MILWAUKEE (AP) — Willy Adames hit a three-run homer during Milwaukee's five-run eighth inning, and the Brewers beat the Chicago Cubs 5-1 on Monday in Craig Counsell’s return to American Family Field.


What You Need To Know

  • Willy Adames hit a three-run homer during Milwaukee’s five-run eighth inning, and the Brewers beat the Chicago Cubs 5-1 in Craig Counsell’s return to American Family Field

  • Counsell, the winningest manager in Brewers history, left Milwaukee after last season when the Cubs signed him to a five-year contract worth over $40 million

  • He already had managed against his former team when the Cubs took two of three from the Brewers at Wrigley Field from May 3-5

  • The Brewers welcomed Counsell back with a brief thank-you video message on the scoreboard that was accompanied by a chorus of boos from Brewers fans in the sellout crowd of 41,882

Counsell, the winningest manager in Brewers history, left Milwaukee after last season when the Cubs signed him to a five-year contract worth over $40 million. He already had managed against his former team when the Cubs took two of three from the Brewers at Wrigley Field from May 3-5.

“I feel a lot of us were waiting for this series because it's always intense when you're playing the Cubs, especially when we've got Counsell coming for the first time after he left,” Adames said.

The Brewers welcomed Counsell back with a brief thank-you video message on the scoreboard that was accompanied by a chorus of boos from Brewers fans in the sellout crowd of 41,882. Counsell was booed every time he left the dugout.

“I think the fans are here to enjoy a day and enjoy a baseball game,” Counsell said. “They get to do what they want. Hopefully they had a good time.”

The Cubs lost their fifth straight and wasted a brilliant performance from Justin Steele, who spent most of the day matching scoreless innings with Milwaukee's Robert Gasser. The Cubs didn't arrive in Milwaukee until early Monday morning following a 4-3 loss at St. Louis in a rain-delayed game Sunday night.

The NL Central-leading Brewers moved 4½ games ahead of the second-place Cubs.

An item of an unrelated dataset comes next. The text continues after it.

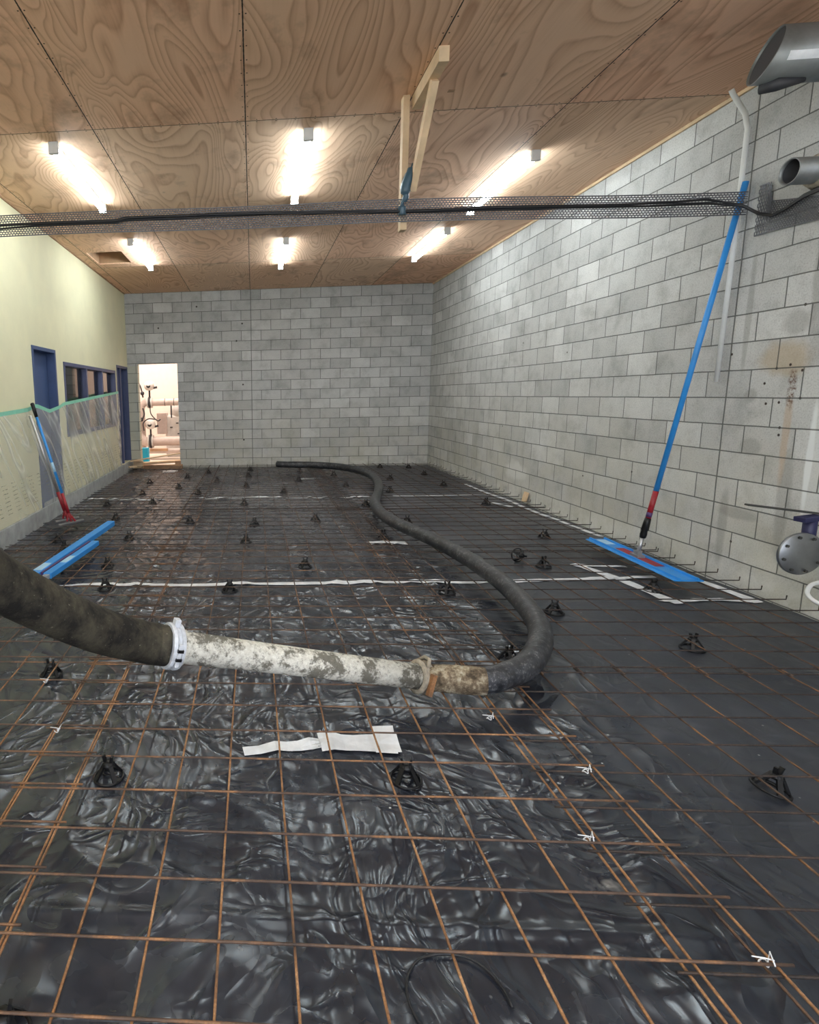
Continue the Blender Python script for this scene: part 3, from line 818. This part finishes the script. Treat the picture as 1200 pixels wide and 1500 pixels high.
strip('tape_strip', [(-4.40, -3.66), (-4.01, -3.64), (-2.31, -3.66), (-1.9, -3.62)], .075, 'middle piece of the far white tape line, ending at the hose', G1)
strip('tape_strip', [(-1.55, -3.60), (-.9, -3.58), (-.12, -3.52)], .065, 'right piece of the far white tape line, by the block wall', G1)
strip('tape_strip', [(-.83, -7.06), (-.69, -7.45), (-.66, -7.72), (-.63, -8.03)], .075, 'left side of the white taped square by the right wall', G1, lift=.006)
strip('tape_strip', [(-.13, -7.40), (-.10, -7.75), (-.09, -8.0)], .055, 'right side of the white taped square, nearest the block wall', G1, lift=.006)
strip('tape_strip', [(-.72, -7.98), (-.35, -7.93), (-.12, -7.97)], .05, 'near side of the white taped square', G1, lift=.008)
strip('tape_strip', [(-.82, -7.10), (-.45, -7.15)], .045, 'far side of the white taped square, under the blue blade', G1, lift=.008)
strip('tape_strip', [(-.72, -7.46), (-.40, -7.42)], .05, 'short cross strip inside the white taped square', G1, lift=.010)
strip('tape_strip', [(-2.42, -6.30), (-2.05, -6.30)], .11, 'short wide tape strip left of the hose in mid floor', G1, lift=.005)
strip('tape_strip', [(-3.64, -9.795), (-3.50, -9.77), (-3.30, -9.74)], .065, 'narrow left tail of the wide white tape patch', G1, lift=.005)
strip('tape_strip', [(-3.31, -9.735), (-3.1, -9.725), (-2.97, -9.73)], .125, 'wide white tape patch, nearest the viewpoint below the pipe', G1, lift=.008)
strip('tape_strip', [(-3.07, -9.70), (-2.98, -9.71)], .185, 'overlapping square end of the wide white tape patch', G1, lift=.011)
strip('tape_strip', [(-.16, -2.6), (-.11, -4.0), (-.08, -5.6), (-.05, -6.1)], .05, 'thin off-white strip along the foot of the block wall', G1, lift=.004)
strip('tape_strip', [(-.42, -4.30), (-.30, -4.62)], .05, 'small loose white strip near the right wall', G1, lift=.03)
strip('tape_strip', [(-2.75, -1.75), (-2.35, -1.72)], .10, 'pale scrap beneath the far curve of the hose', G1, lift=.004)
strip('tape_strip', [(-5.45, -.42), (-5.15, -.40)], .22, 'white scrap in front of the doorway timber', G1, lift=.004)
# thin black loop
P = [(-3.085+.125*math.cos(a), -10.80+.125*math.sin(a), floor_z(-3.085+.125*math.cos(a), -10.80+.125*math.sin(a))+.008) for a in [-.1+k*.16 for k in range(34)]]
tag(MB().tube(P, .0035, 6).build('wire_loop', M['black_cable']), 'thin black loop of wire on the membrane at the bottom of the photo', 'wire')
# chip of timber by the right wall
tag(MB().box((-.055, -4.46, .04), (-.03, -4.36, .17), Matrix.Rotation(.25, 3, 'Y')).build('timber_chip', M['timber'], bevel=.004), 'small tan timber offcut leaning at the foot of the block wall', 'timber offcut')
# grey round end poking in at the left
o = MB().lathe([(0, 0), (0, .03), (.012, .042), (.03, .045), (.26, .045), (.26, 0)], (-5.90, -7.06, .125), (-1, 0, 0), 20).build('tool_end', M['handle_grey'])
tag(o, 'rounded grey end of an object at the left edge of the photo', 'tool')

# ------------------------------------------------------------------ big blue float leaning on the right wall
zb = .086
a0, a1 = Vector((-.372, -6.585, zb)), Vector((-.425, -7.81, zb))
dv = (a1-a0).normalized(); sv = Vector((0, 0, 1)).cross(dv).normalized(); uv = Vector((0, 0, 1))
r = empty('bull_float', (a0+a1)/2, 'long blue bull float blade with tall blue pole leaning on the right block wall', 'bull float')
def prof(mb, p0, p1, pr):
    ra = [mb.bm.verts.new(p0 + sv*s + uv*h) for s, h in pr]; rb = [mb.bm.verts.new(p1 + sv*s + uv*h) for s, h in pr]
    n = len(pr)
    for k in range(n): mb.bm.faces.new((ra[k], ra[(k+1) % n], rb[(k+1) % n], rb[k]))
    mb.bm.faces.new(ra); mb.bm.faces.new(list(reversed(rb)))
mb = MB(); prof(mb, a0, a1, [(-.105, .006), (-.098, 0), (.098, 0), (.105, .006), (.092, .010), (.072, .010), (.070, .026), (.058, .026), (.056, .010), (-.056, .010), (-.058, .026), (-.070, .026), (-.072, .010), (-.092, .010)])
mb.build('float_blade', M['blue_alu'], r)
c = (a0+a1)/2
mb = MB(); prof(mb, c - dv*.27, c + dv*.27, [(-.045, .011), (.045, .011), (.045, .014), (-.045, .014)]); mb.build('red_plate', M['red'], r)
mb = MB(); prof(mb, a0 + dv*.04, a0 + dv*.21, [(-.05, .011), (.05, .011), (.05, .0125), (-.05, .0125)]); mb.build('blade_label', M['pale_blue'], r)
foot = c + Vector((0, 0, .03)); top = Vector((-.052, -7.425, 2.925)); e = (top-foot).normalized()
mb = MB(); mb.box(c + Vector((-.03, -.05, .012)), c + Vector((.03, .05, .034))); mb.tube([foot, foot + e*.16], .014, 10); mb.box(foot + Vector((-.02, -.025, -.005)), foot + Vector((.02, .025, .035)))
mb.build('swivel_bracket', M['alu'], r)
# bracket kink then the pole
k0 = foot + e*.15
MB().lathe([(0, 0), (0, .022), (.03, .026), (.06, .022), (.07, .028), (.13, .025), (.17, .022), (.17, 0)], k0, e, 16).build('rubber_collar', M['black_plastic'], r)
MB().tube([k0 + e*.17, k0 + e*.40], .0205, 14).build('red_sleeve', M['red'], r)
MB().tube([k0 + e*.18, k0 + e*.22], .021, 14).build('purple_band', M['purple'], r)
MB().tube([k0 + e*.40, top], .0195, 14).build('pole', M['blue_alu'], r)

# ------------------------------------------------------------------ two hand floats leaning on the left wall
def hand_float(base, top, mat_pole, label, grip, ang, bl):
    base, top = Vector(base), Vector(top); e = (top-base).normalized()
    r = empty('long_handled_trowel', base, label, 'trowel', 'trowels leaning on the left wall')
    z = base.z - .025
    R_ = Matrix.Rotation(ang, 3, 'Z')
    mb = MB().box((base.x-bl/2, base.y-.075, z), (base.x+bl/2, base.y+.075, z+.006), R_); mb.build('trowel_blade', M['darkgrey'], r, bevel=.002)
    mb = MB().box((base.x-bl*.28, base.y-.012, z+.006), (base.x+bl*.28, base.y+.012, z+.022), R_); mb.build('blade_rib', M['alu'], r)
    mb = MB().tube([base + Vector((0, 0, -.01)), base + e*.12], .013, 8); mb.beam(base + Vector((-.05, 0, 0)), base + e*.10, .012, .02); mb.beam(base + Vector((.05, 0, 0)), base + e*.10, .012, .02)
    mb.build('yoke', M['red'], r)
    MB().tube([base + e*.10, base + e*.34], .019, 12).build('red_sleeve', M['red'], r)
    Lh = (top-base).length
    MB().tube([base + e*.34, base + e*(Lh-(.16 if grip else 0))], .0165, 12).build('handle', mat_pole, r)
    if mat_pole == M['blue_alu']:
        MB().tube([base + e*Lh*.42, base + e*Lh*.50], .0172, 12).build('handle_label', M['pale_blue'], r)
    if grip: MB().tube([base + e*(Lh-.17), base + e*(Lh-.01), base + e*Lh], [.021, .023, .014], 12).build('rubber_grip', M['black_plastic'], r)
hand_float((-5.70, -5.66, .105), (-6.105, -5.56, 1.47), M['blue_alu'], 'long-handled trowel with blue handle and black grip on the left wall', True, .95, .62)
hand_float((-5.80, -5.50, .105), (-6.10, -5.66, 1.33), M['alu'], 'long-handled trowel with plain grey handle behind the blue one', False, .85, .55)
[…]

Steele pitched seven innings before the Brewers broke through against Mark Leiter Jr. (1-3) and Hayden Wesneski in the eighth. Milwaukee's Bryan Hudson (3-0) worked his way out of a jam in the seventh and handled the eighth for the win.

“Justin was awesome,” Counsell said. “It was a great pitchers' duel. Both pitchers were outstanding. Both pitchers were kind of on the attack. It just felt like every hitter was in a hole every single at-bat, from both sides.”

Cubs starting pitchers have combined to throw 25 1/3 shutout innings in four games against the Brewers this season. Milwaukee went scoreless against Wesneski, Jameson Taillon and Javier Assad at Wrigley earlier this month.

But the Brewers have feasted on the Cubs’ bullpen. They did it again on Monday.

Sal Frelick started the eighth with a pinch-hit single, and Brice Turang was walked by Leiter. William Contreras then hit a potential double-play grounder with a 104.9 mph exit velocity — the third-highest of the game — that went off the glove of third baseman Nick Madrigal and into left field. Frelick scored on Madrigal's error.

After Leiter struck out Christian Yelich, Adames greeted Wesneski with a 427-foot drive over the center-field wall on a 3-0 sinker. Jackson Chourio capped the rally with a two-out double that brought home Joey Ortiz.

“I don't really like to swing 3-0, but today, it was just the right opportunity, the right moment, the right situation,” Adames said. “I think today was one of those situations where you're like really confident about swinging 3-0, and we got the results we wanted.”

Seiya Suzuki walked and Cody Bellinger singled off Hoby Milner to start the ninth. After Christopher Morel struck out looking, Patrick Wisdom hit a sacrifice fly for the Cubs.

The game ended with Dansby Swanson flying out to the warning track in left.

Gasser struck out seven — surpassing his previous career total of six — and walked none in six innings. The rookie left-hander has a 1.96 ERA through his first four career starts.

After allowing one hit in the first six innings, Gasser allowed consecutive singles to Suzuki and Bellinger to open the seventh.

Hudson then struck out Morel and retired Wisdom on a broken-bat popup before Swanson struck out looking to end the threat.

Up next

RHP Ben Brown (1-1, 3.20 ERA) pitches for the Cubs and RHP Freddy Peralta (3-3, 3.81 ERA) starts for the Brewers on Tuesday.